§ **Stated exercise**:
Look through the listing below for the line containing "Model this scene". Copy it and each line after it up to and including the line containing "# A night market", exactly, leaving out pictures.

[Entries with scene source code]
## start

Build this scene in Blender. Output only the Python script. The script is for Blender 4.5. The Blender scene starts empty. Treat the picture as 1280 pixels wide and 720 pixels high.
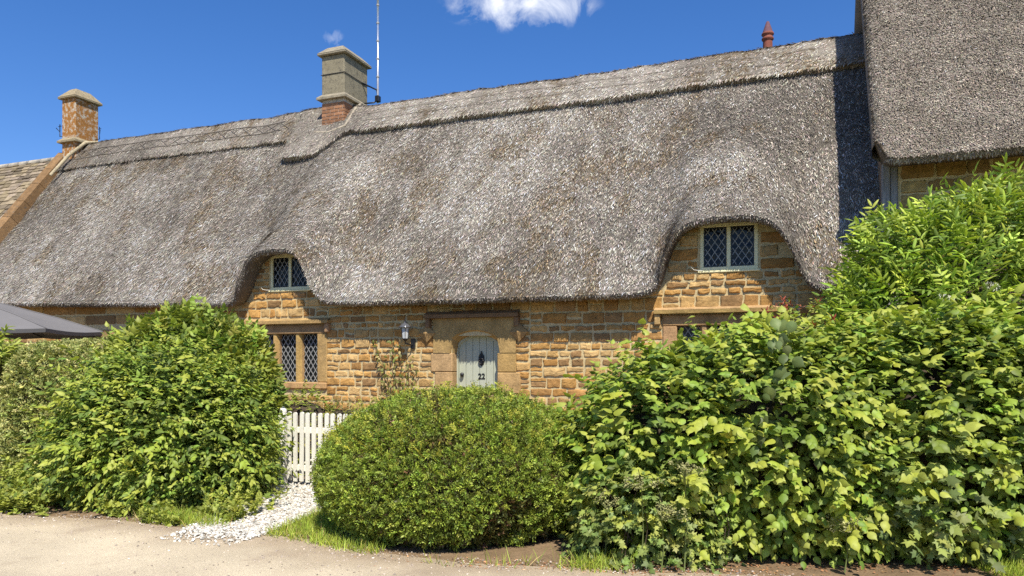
import bpy, math, random
import numpy as np
rng = np.random.default_rng(7)
random.seed(7)
PI = math.pi
scn = bpy.context.scene
col = scn.collection

# ------------------------------------------------------------------ noise
def _hash(i, j, k):
    h = (i * 374761393 + j * 668265263 + k * 2147483647) & 0xffffffff
    h = ((h ^ (h >> 13)) * 1274126177) & 0xffffffff
    return ((h ^ (h >> 16)) & 0xffff) / 65535.0
def vnoise(p):
    p = np.asarray(p, float); f = np.floor(p); i = f.astype(np.int64); w = p - f
    w = w * w * (3 - 2 * w); r = 0
    for a in (0, 1):
        for b in (0, 1):
            for c in (0, 1):
                wt = (w[:, 0] if a else 1 - w[:, 0]) * (w[:, 1] if b else 1 - w[:, 1]) * (w[:, 2] if c else 1 - w[:, 2])
                r = r + wt * _hash(i[:, 0] + a, i[:, 1] + b, i[:, 2] + c)
    return r
def fbm(p, o=3):
    p = np.asarray(p, float); s = 0; a = .5; t = 0
    for k in range(o):
        s = s + a * vnoise(p * 2 ** k + 17.3 * k); t += a; a *= .5
    return s / t
def norm(v):
    return v / np.maximum(np.linalg.norm(v, axis=-1, keepdims=True), 1e-9)
def sstep(a, b, x):
    t = np.clip((x - a) / (b - a), 0, 1); return t * t * (3 - 2 * t)

# ------------------------------------------------------------------ objects
def link(o, parent=None):
    col.objects.link(o)
    if parent is not None: o.parent = parent
    return o
def tag(o, label=None, cat=None, group=None, kind=None):
    if label: o['label'] = label
    if cat: o['category'] = cat
    if group: o['group'] = group
    if kind: o['kind'] = kind
    return o
def empty(name, loc=(0, 0, 0), parent=None):
    o = bpy.data.objects.new(name, None); o.empty_display_size = .2
    link(o, parent); o.location = loc
    return o

class MB:
    """collects numpy verts, faces (any size) and a colour per vertex, then links them as one mesh object"""
    def __init__(s): s.V = []; s.L = []; s.N = []; s.C = []; s.n = 0; s.S = []
    def add(s, V, F, c=(.5, .5, .5), smooth=False):
        V = np.asarray(V, float).reshape(-1, 3); F = np.asarray(F, np.int64)
        s.V.append(V); s.L.append((F + s.n).ravel()); s.N.append(np.full(len(F), F.shape[1])); s.S.append(np.full(len(F), smooth))
        c = np.asarray(c, float)
        if c.ndim == 1: c = np.tile(c, (len(V), 1))
        s.C.append(c); s.n += len(V)
    def box(s, x0, x1, y0, y1, z0, z1, c=(.5, .5, .5), bev=0.0):
        if bev <= 0:
            V = [(x, y, z) for z in (z0, z1) for y in (y0, y1) for x in (x0, x1)]
            s.add(V, [(0, 2, 3, 1), (4, 5, 7, 6), (0, 1, 5, 4), (2, 6, 7, 3), (0, 4, 6, 2), (1, 3, 7, 5)], c); return
        # chamfered on every edge
        cs = np.array([(x, y, z) for z in (0, 1) for y in (0, 1) for x in (0, 1)])
        lo = np.array((x0, y0, z0)); hi = np.array((x1, y1, z1)); V = []
        for k in cs:
            p = lo + k * (hi - lo); inn = np.where(k > 0, -bev, bev)
            for a in range(3):
                q = p + inn; q[a] = p[a]; V.append(q)
        idx = lambda x, y, z, a: (z * 4 + y * 2 + x) * 3 + a
        Q = []; T = []
        for a in range(3):
            for v in (0, 1):
                r = [(0, 0), (1, 0), (1, 1), (0, 1)]
                f = []
                for b, d in r:
                    k = [0, 0, 0]; k[a] = v; k[(a + 1) % 3] = b; k[(a + 2) % 3] = d; f.append(idx(*k, a))
                Q.append(f if v else f[::-1])
        for a in range(3):
            b, d = (a + 1) % 3, (a + 2) % 3
            for vb in (0, 1):
                for vd in (0, 1):
                    k0 = [0, 0, 0]; k0[b] = vb; k0[d] = vd; k1 = list(k0); k1[a] = 1
                    f = [idx(*k0, b), idx(*k1, b), idx(*k1, d), idx(*k0, d)]
                    Q.append(f if vb != vd else f[::-1])
        for k in cs:
            f = [idx(*k, 0), idx(*k, 1), idx(*k, 2)]
            T.append(f if (k.sum() % 2) else f[::-1])
        n0 = s.n; s.add(V, Q, c); s.L.append(np.asarray(T).ravel() + n0); s.N.append(np.full(8, 3)); s.S.append(np.full(8, False))
    def tube(s, P, r, c=(.5, .5, .5), k=6, smooth=True):
        P = np.asarray(P, float); r = np.broadcast_to(np.asarray(r, float), (len(P),))
        T = norm(np.gradient(P, axis=0)); ref = np.where(np.abs(T[:, 2:3]) > .9, [[1., 0, 0]], [[0, 0, 1.]])
        A = norm(np.cross(T, ref)); B = np.cross(T, A); an = np.arange(k) * 2 * PI / k
        V = P[:, None] + r[:, None, None] * (np.cos(an)[None, :, None] * A[:, None] + np.sin(an)[None, :, None] * B[:, None])
        m = len(P); F = [(i * k + j, i * k + (j + 1) % k, (i + 1) * k + (j + 1) % k, (i + 1) * k + j) for i in range(m - 1) for j in range(k)]
        n0 = s.n; s.add(V, F, c, smooth)
        for e, rev in ((0, False), (m - 1, True)):
            f = [n0 + e * k + j for j in range(k)]; f = f[::-1] if rev else f
            s.L.append(np.array(f)); s.N.append(np.array([k])); s.S.append(np.array([False]))
    def lathe(s, prof, cx, cy, c=(.5, .5, .5), k=16, smooth=True):
        pr = np.asarray(prof, float); an = np.arange(k) * 2 * PI / k
        V = np.stack([cx + pr[:, 0:1] * np.cos(an), cy + pr[:, 0:1] * np.sin(an), np.repeat(pr[:, 1:2], k, 1)], -1)
        m = len(pr); F = [(i * k + j, i * k + (j + 1) % k, (i + 1) * k + (j + 1) % k, (i + 1) * k + j) for i in range(m - 1) for j in range(k)]
        s.add(V, F, c, smooth)
    def prism(s, poly, y0, y1, c=(.5, .5, .5)):
        """polygon in (x, z), extruded along y from y0 (front) to y1"""
        m = len(poly); V = [(x, y0, z) for x, z in poly] + [(x, y1, z) for x, z in poly]
        s.add(V, [(i, i + m, (i + 1) % m + m, (i + 1) % m) for i in range(m)], c)
        n0 = s.n - 2 * m
        s.L += [np.array(range(n0, n0 + m)), np.array(range(n0 + 2 * m - 1, n0 + m - 1, -1))]; s.N += [np.array([m])] * 2; s.S += [np.array([False])] * 2
    def grid(s, G, c, smooth=True, flip=False):
        a, b = G.shape[:2]; I = np.arange(a * b).reshape(a, b)
        F = np.stack([I[:-1, :-1], I[:-1, 1:], I[1:, 1:], I[1:, :-1]], -1).reshape(-1, 4)
        if flip: F = F[:, ::-1]
        c = np.asarray(c, float)
        s.add(G.reshape(-1, 3), F, c if c.ndim == 1 else c.reshape(-1, 3), smooth)
    def inst(s, T, TF, P, D, N, size, c, smooth=True):
        """template verts T (x side, y along, z normal) with faces TF, put at P along D facing N; one colour each"""
        d = norm(D); n = norm(N - d * (N * d).sum(-1, keepdims=True)); sd = np.cross(d, n)
        T = np.asarray(T, float); k = len(P); m = len(T)
        sz = np.broadcast_to(np.asarray(size, float), (k,))[:, None, None] if np.ndim(size) < 2 else None
        if sz is not None: X = Y = Z = sz
        else: X, Y = size[:, 0][:, None, None], size[:, 1][:, None, None]; Z = Y
        V = P[:, None] + X * T[None, :, 0:1] * sd[:, None] + Y * T[None, :, 1:2] * d[:, None] + Z * T[None, :, 2:3] * n[:, None]
        c = np.asarray(c, float)[:, None, :] * (1 + .16 * (np.abs(T[:, 0]) < 1e-6)[None, :, None] - .06) * (1 + rng.normal(0, .07, (k, m, 1))); c = np.clip(c.reshape(-1, 3), .003, .85)
        n0 = s.n; first = True
        for q in (3, 4, 5, 6, 8):
            f = [x for x in TF if len(x) == q]
            if not f: continue
            F = (np.arange(k)[:, None, None] * m + np.asarray(f)[None]).reshape(-1, q)
            if first: s.add(V, F, c, smooth); first = False
            else:
                s.L.append((F + n0).ravel()); s.N.append(np.full(len(F), q)); s.S.append(np.full(len(F), smooth))
    def build(s, name, mat, parent=None):
        V = np.concatenate(s.V); L = np.concatenate(s.L); N = np.concatenate(s.N); C = np.concatenate(s.C); S = np.concatenate(s.S)
        me = bpy.data.meshes.new(name)
        me.vertices.add(len(V)); me.vertices.foreach_set('co', V.astype(np.float32).ravel())
        me.loops.add(len(L)); me.loops.foreach_set('vertex_index', L.astype(np.int32))
        me.polygons.add(len(N)); st = np.concatenate([[0], np.cumsum(N)[:-1]])
        me.polygons.foreach_set('loop_start', st.astype(np.int32)); me.polygons.foreach_set('loop_total', N.astype(np.int32))
        me.polygons.foreach_set('use_smooth', S.astype(bool))
        a = me.color_attributes.new('Col', 'FLOAT_COLOR', 'POINT')
        a.data.foreach_set('color', np.concatenate([C, np.ones((len(C), 1))], 1).astype(np.float32).ravel())
        me.update(calc_edges=True); me.validate()
        me.materials.append(mat)
        return link(bpy.data.objects.new(name, me), parent)

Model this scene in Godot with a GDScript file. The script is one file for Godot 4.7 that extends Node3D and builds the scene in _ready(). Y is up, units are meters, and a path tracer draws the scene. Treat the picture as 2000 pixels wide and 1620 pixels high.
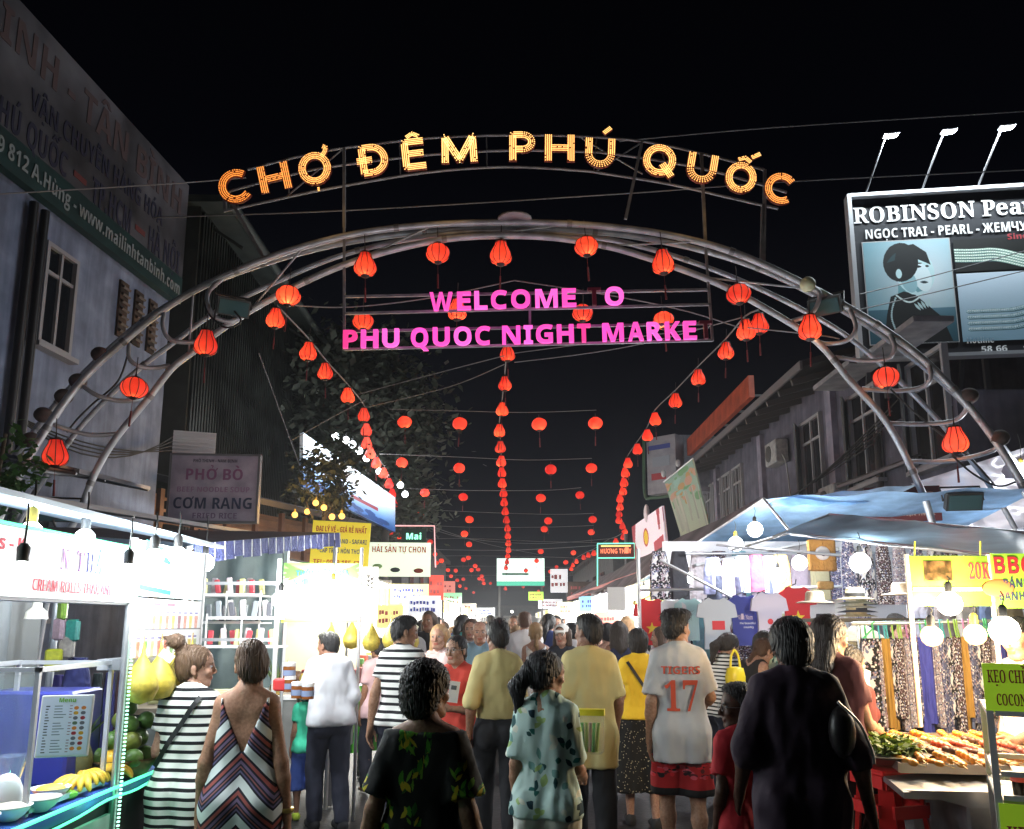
extends Node3D
# A night market street under a steel arch hung with red lanterns. y is up, metres, the street runs towards -z.

var mats := {}
var rng := RandomNumberGenerator.new()
var tex := {}

func _ready():
	rng.seed = 7
	# camera
	var cam := Camera3D.new()
	cam.name = "camera"
	add_child(cam)
	cam.position = Vector3(0, 1.65, 0)
	cam.rotation_degrees = Vector3(10, 0, 0)
	cam.projection = Camera3D.PROJECTION_FRUSTUM
	cam.near = 0.1
	cam.size = 2.0 * 0.1 * 810.0 / 1575.0
	cam.frustum_offset = Vector2(0, 0.1 * 0.0808)
	cam.far = 400.0
	cam.current = true
	# night sky
	var sm := ProceduralSkyMaterial.new()
	sm.sky_top_color = lin(0.0006, 0.0006, 0.0009)
	sm.sky_horizon_color = lin(0.004, 0.0048, 0.009)
	sm.sky_curve = 0.25
	sm.ground_bottom_color = lin(0.002, 0.002, 0.003)
	sm.ground_horizon_color = lin(0.005, 0.006, 0.009)
	sm.sun_angle_max = 1.0
	var sky := Sky.new()
	sky.sky_material = sm
	var env := Environment.new()
	env.background_mode = Environment.BG_SKY
	env.sky = sky
	env.background_energy_multiplier = 1.0
	env.tonemap_mode = Environment.TONE_MAPPER_LINEAR
	env.tonemap_exposure = 1.0
	env.volumetric_fog_enabled = true
	env.volumetric_fog_density = 0.0
	env.sdfgi_enabled = true
	env.ssao_enabled = true
	env.ssil_enabled = true
	var we := WorldEnvironment.new()
	we.name = "world_environment"
	we.environment = env
	add_child(we)
	make_textures()
	build_ground()
	build_left_buildings()
	build_right_buildings()
	build_tree()
	build_small_tree()
	build_arch()
	build_signs()
	build_billboard()
	build_wires()
	build_left_stalls()
	build_right_stalls()
	build_far_street()
	build_lanterns()
	build_people()
	# thin haze added over the stalls to put a glow round the bulbs
	var glare_haze := FogVolume.new()
	glare_haze.name = "added_glare_haze"
	glare_haze.size = Vector3(11, 3.9, 60)
	glare_haze.position = Vector3(0, 1.95, -33.5)
	var fm := FogMaterial.new()
	fm.density = 0.003
	fm.albedo = Color(0.95, 0.97, 1.0)
	glare_haze.material = fm
	add_child(glare_haze)
	glare_haze.set_meta("kind", "stuff")
	glare_haze.set_meta("label", "thin haze added at stall height to spread glare round the bulbs")
	glare_haze.set_meta("category", "glare_haze")
	if not rejects.is_empty():
		print(rejects)

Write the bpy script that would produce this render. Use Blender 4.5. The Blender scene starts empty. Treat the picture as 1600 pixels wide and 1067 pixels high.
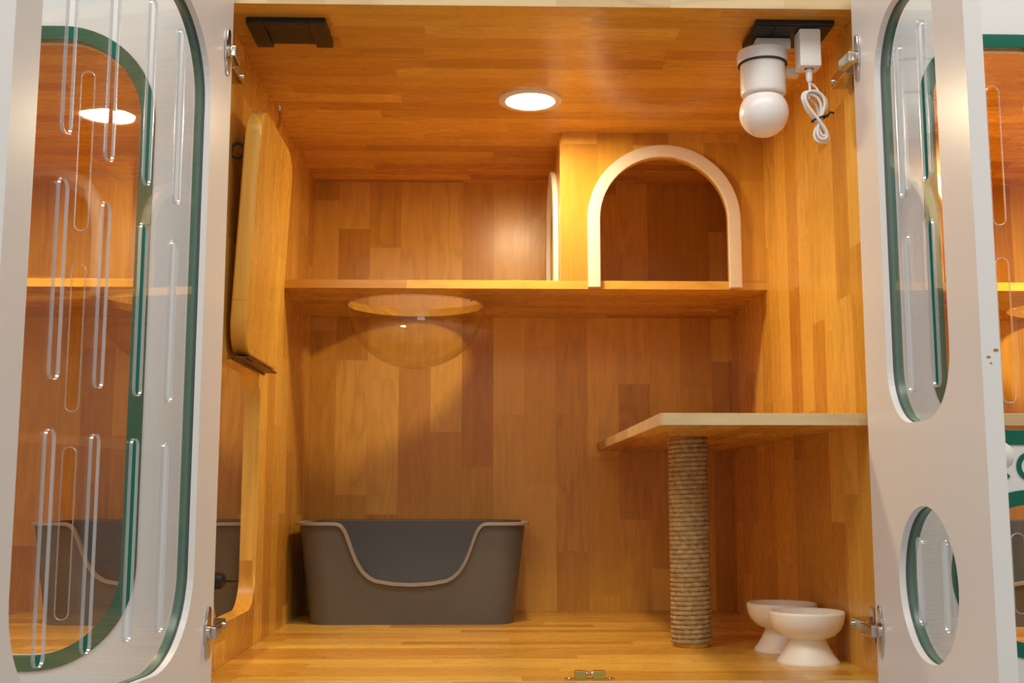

## end

§ **Written response**:
Model this scene in Godot with a GDScript file. The script is one file for Godot 4.7 that extends Node3D and builds the scene in _ready(). Y is up, units are meters, and a path tracer draws the scene. Treat the picture as 2000 pixels wide and 1620 pixels high.
extends Node3D
# A night market street under a steel arch hung with red lanterns. y is up, metres, the street runs towards -z.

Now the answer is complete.